Fumiko Hayashida, among first Japanese-American internees, dies at 103

This black-and-white file photo provided by the Smithsonian, taken March 30, 1942, shows Fumiko Hayashida holding her daughter Natalie on Bainbridge Island, Wash. Credit: AP
The woman's name was unknown, but the picture of her cradling a sleeping baby girl came to symbolize a troubling chapter in American history.
Fumiko Hayashida, a 31-year-old Japanese-American from Bainbridge Island, Washington, was photographed in March 1942 waiting for a ferry to the mainland, the first leg of a journey that would end behind barbed wire. She and her daughter were labeled like suitcases, with large ID tags hanging from strings tied to their bulky coats.
Hayashida was among the first group of Japanese-Americans forced from their homes by federal authorities and shipped to distant internment camps after the bombing of Pearl Harbor. She was unaware that her exile had been recorded by a photographer for the Seattle Post-Intelligencer newspaper.
Decades later, the image of the mother and her child was widely circulated in campaigns pressing the federal government to make amends for the wartime incarceration of more than 110,000 Japanese-Americans on the West Coast. In her 80s, Hayashida stepped into the spotlight to tell the story behind the photo, which was reproduced on fliers and shown in traveling Smithsonian exhibitions.

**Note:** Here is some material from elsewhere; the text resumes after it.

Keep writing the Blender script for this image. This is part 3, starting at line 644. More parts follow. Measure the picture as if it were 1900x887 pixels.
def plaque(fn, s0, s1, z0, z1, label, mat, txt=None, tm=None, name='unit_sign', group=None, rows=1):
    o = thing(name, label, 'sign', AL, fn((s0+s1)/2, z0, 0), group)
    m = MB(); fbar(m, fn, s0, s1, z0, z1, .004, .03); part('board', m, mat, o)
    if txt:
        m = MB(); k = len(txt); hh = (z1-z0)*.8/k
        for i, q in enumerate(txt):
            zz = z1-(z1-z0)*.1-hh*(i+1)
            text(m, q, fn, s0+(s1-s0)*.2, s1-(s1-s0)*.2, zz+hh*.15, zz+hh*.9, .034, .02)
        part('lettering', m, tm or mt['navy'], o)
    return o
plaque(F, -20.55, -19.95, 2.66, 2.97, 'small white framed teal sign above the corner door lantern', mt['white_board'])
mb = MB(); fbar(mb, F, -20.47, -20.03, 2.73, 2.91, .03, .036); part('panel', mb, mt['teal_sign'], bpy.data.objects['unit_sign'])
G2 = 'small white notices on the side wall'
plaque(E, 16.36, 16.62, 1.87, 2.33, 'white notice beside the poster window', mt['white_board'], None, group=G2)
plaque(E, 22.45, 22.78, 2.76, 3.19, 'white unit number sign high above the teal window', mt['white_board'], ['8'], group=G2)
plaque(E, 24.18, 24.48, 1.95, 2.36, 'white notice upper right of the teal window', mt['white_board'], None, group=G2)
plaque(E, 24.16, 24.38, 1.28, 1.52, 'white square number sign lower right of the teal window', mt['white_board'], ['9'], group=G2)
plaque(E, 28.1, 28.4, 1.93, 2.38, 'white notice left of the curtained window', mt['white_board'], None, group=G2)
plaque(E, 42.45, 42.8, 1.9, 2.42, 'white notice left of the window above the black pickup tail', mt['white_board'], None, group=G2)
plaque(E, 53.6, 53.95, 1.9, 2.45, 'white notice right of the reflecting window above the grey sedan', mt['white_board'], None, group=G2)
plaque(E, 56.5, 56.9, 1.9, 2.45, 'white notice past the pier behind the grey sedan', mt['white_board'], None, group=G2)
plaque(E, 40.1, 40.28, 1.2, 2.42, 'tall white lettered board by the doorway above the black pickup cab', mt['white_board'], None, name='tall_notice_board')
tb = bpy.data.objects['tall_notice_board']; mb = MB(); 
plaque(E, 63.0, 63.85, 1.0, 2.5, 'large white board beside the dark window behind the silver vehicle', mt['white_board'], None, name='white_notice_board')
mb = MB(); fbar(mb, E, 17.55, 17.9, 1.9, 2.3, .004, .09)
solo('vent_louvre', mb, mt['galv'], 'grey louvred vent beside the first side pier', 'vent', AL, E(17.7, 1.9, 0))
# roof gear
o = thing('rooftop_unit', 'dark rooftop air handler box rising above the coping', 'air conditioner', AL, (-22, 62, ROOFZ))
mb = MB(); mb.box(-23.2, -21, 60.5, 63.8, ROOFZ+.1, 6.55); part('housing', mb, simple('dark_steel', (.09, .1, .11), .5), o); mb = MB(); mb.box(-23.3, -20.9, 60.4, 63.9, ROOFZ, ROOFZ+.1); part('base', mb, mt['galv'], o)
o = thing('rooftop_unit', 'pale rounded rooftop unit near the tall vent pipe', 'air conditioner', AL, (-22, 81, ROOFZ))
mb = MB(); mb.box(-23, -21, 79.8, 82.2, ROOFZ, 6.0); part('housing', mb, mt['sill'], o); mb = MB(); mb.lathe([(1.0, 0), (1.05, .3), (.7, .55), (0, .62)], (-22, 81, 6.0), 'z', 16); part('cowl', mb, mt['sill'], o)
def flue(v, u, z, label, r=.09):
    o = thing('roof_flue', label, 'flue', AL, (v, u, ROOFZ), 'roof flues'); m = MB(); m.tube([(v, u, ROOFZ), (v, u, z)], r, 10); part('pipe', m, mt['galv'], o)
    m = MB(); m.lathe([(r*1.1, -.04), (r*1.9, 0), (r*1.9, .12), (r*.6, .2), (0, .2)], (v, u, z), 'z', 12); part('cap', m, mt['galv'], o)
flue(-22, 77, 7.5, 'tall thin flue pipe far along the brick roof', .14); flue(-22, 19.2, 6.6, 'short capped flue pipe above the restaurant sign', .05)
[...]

"She was nobody and yet she was everybody," Natalie Ong, the baby captured in the iconic photo, said Friday about her mother, who died of natural causes Nov. 2 in Seattle. She was 103.
At 95, Hayashida testified in Washington, D.C., before a House subcommittee, urging lawmakers to never forget the injustice that was done to loyal citizens during World War II. Her testimony is part of a 2009 documentary, "Fumiko Hayashida: The Woman Behind the Symbol," directed by Lucy Ostrander.
Born on Jan. 21, 1911, Hayashida was the fourth of nine children of Japanese immigrants who grew strawberries on Bainbridge Island. In 1938 she married Saburo Hayashida, a fellow second-generation Japanese-American.
On Dec. 7, 1941, they were at home reading the Sunday paper when they heard the news that Japanese bombers had struck Pearl Harbor.
Hayashida remembered feeling disbelief -- and anger. "I wondered to myself: What is wrong with Japan?" she said in her remarks to the House subcommittee in 2006. "I was so mad at Japan. I thought that Japan must know that they can't win a war against America. . . . I knew that we were a much stronger country."
But her emotions quickly shifted to fear. "I realized," she said, "that I now had the face of the enemy."
Three months after the attack, the U.S. Army arrived on Bainbridge Island to begin carrying out President Franklin D. Roosevelt's Executive Order 9066, which authorized the mass internment.
The very first group of Japanese-Americans removed under the order were 227 Bainbridge residents, including the Hayashida family. They had only six days to find caretakers for their property and settle their affairs.
On March 30, the soldiers loaded them into trucks bound for the ferry.
Allowed to pack only one suitcase, Hayashida wore several layers of clothes and saved the suitcase for flannel that she planned to cut into diapers for her 14-month-old daughter, Natalie, and the baby who would be born at their first camp, Manzanar.
She also had a son, Neal, who was 3.
Five months after arriving at Manzanar, she gave birth to her third child, Leonard.
When she and her family returned to Bainbridge Island in 1945, they found the farm in poor shape. After struggling for several years, they moved in 1951 to Seattle, where her husband had found steadier work as a machinist for Boeing and she worked part time for an import company.